My maths teacher told me this problem was impossible without knowledge of implicit differentiation: is she right?
You are given the equation of the circle $\left(x+2\right)^2+\left(y-2\right)^2=16$ , what are the equations of the lines with a gradient of 2 which are tangents of this circle.
Here is a visualisation of the problem 
The red circle is the one I described, and the green and blue lines are the equations I'm looking for.
I think the solution will have something to do with plugging in the value of 2 in some sort of equation for the gradient i.e. $2=\frac{x-x_0}{y-y_0}$ , and then the discriminant the equation you would use to find where they intersect can be solved to find values of $x$ , but I'm not sure how to find these values without using any implicit differentiation -can it be done?
EDIT:
Ok so now I'll try and run this through step by step until i find another problem:
So we can say that there's a line (the diameter) of gradient -1/2 which passes through the centre (-2,2):
$y=mx+c$
$y=-\frac{1}{2}x+c$
$2=1+c$
$y=-\frac{1}{2}x+1$
We can also say that a solution lies on the point $(a,b)$ such that
$\left(a+2\right)^2+\left(b-2\right)^2=16$ and $b=-\frac{1}{2}a+1$
So we can substitute b in the equation of the circle to arrive at
$\left(a+2\right)^2+\left(-\frac{1}{2}a-1\right)^2=16$
which simplifies down to
$\frac{5}{4}a^2+5a-11=0$
and solves to give $\frac{2}{5}\left(-5-4\sqrt{5}\right)$ and $\frac{2}{5}\left(4\sqrt{5}-5\right)$
so these are the possible values for $x$
Now if i substitute 1 of these back into the equation, I'll get two values of $y$ for the one value of $x$ because it's quadratic, but there's only 1 intersection point at each value of $x$ , what do i do at this point?
EDIT 2:
It looks like both the intersection points of the line $x=\frac{2}{5}\left(4\sqrt{5}-5\right)$ correspond to the $y$ values of the intersection points of the tangents, does this mean i only need to plug one of these $x$ values back into the equation?

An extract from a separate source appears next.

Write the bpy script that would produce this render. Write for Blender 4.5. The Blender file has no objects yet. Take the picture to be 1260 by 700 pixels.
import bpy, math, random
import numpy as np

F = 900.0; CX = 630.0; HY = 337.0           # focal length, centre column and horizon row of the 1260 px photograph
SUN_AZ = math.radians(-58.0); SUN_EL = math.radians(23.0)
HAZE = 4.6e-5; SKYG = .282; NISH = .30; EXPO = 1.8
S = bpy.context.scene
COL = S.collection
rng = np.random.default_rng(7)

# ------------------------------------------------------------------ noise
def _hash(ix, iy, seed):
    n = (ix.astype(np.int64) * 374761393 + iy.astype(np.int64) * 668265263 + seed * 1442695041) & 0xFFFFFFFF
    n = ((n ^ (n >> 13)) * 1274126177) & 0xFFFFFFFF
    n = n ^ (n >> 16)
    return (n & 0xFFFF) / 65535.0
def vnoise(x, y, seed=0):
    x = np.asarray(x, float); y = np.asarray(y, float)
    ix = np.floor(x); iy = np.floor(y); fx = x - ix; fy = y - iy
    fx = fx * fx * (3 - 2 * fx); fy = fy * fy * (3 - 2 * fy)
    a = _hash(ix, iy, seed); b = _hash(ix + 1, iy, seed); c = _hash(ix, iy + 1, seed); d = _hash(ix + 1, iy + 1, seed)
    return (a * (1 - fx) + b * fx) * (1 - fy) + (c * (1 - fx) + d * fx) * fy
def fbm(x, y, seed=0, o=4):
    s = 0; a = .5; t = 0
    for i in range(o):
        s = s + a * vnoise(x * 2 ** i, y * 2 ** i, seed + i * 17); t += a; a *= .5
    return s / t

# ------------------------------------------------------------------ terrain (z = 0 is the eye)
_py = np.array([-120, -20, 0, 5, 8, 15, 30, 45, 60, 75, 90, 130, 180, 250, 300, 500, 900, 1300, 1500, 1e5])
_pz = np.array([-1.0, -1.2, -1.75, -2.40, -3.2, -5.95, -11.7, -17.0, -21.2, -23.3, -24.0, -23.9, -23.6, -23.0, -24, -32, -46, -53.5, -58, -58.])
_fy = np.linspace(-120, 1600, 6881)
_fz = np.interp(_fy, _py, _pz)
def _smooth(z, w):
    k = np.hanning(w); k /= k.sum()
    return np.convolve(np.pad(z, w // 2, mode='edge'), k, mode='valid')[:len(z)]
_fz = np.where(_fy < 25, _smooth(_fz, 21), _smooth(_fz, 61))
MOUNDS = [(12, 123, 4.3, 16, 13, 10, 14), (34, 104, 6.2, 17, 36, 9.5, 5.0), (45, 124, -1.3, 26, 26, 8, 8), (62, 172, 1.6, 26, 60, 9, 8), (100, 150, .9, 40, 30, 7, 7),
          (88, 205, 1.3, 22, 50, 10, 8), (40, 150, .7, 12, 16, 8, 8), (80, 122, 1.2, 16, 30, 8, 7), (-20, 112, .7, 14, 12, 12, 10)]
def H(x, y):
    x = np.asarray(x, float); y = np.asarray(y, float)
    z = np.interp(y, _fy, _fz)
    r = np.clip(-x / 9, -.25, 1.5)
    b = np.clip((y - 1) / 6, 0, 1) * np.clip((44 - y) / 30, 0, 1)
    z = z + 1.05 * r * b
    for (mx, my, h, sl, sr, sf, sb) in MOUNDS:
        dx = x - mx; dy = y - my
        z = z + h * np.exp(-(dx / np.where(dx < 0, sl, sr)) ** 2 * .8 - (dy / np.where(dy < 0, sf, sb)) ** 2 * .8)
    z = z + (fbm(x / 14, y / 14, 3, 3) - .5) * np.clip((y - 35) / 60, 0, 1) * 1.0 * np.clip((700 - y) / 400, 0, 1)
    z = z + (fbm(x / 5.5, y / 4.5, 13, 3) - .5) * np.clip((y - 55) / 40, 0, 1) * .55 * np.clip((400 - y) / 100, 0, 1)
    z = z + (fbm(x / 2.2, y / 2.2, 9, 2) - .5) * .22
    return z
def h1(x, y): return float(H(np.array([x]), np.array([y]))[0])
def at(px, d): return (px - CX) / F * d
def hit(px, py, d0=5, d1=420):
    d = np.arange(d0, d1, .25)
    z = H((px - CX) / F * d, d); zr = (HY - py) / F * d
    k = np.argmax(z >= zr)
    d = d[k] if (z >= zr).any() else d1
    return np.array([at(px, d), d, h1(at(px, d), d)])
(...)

Visualisation to show you what i mean (the blue line appears to intersect the circle at both the appropriate $y$ values)
Best Answer
Since a tangent to a circle is perpendicular to the circle's radius at that points, we're looking for points $\;(a,b)\;$ on the circle such that the radius through them has a gradient (slope) of $\;-\frac12\;$ , so: as the circle's center is $\;(-2,2)\;$ , the slope from this point to $\;(a,b)\;$ is
$$\frac{b-2}{a+2}=-\frac12\implies -2b+4=a+2$$
but we also have
$$(a+2)^2+(b-2)^2=16\implies16=(-2b+4)^2+(b-2)^2=5(b-2)^2\implies$$
$$b-2=\pm\frac4{\sqrt5}\implies b=2\pm\frac4{\sqrt5}$$
and there you have the $\;y\,-\,$ coordinates of the wanted points. Now find out the $\;x\,-\,$ coordinates and that's all, since once you have the points you can alreayd write down the lines through them as you already have the slope (gradient): $\;2\;$
No calculus at all needed...though, perhaps, it could make things slightly simpler and faster.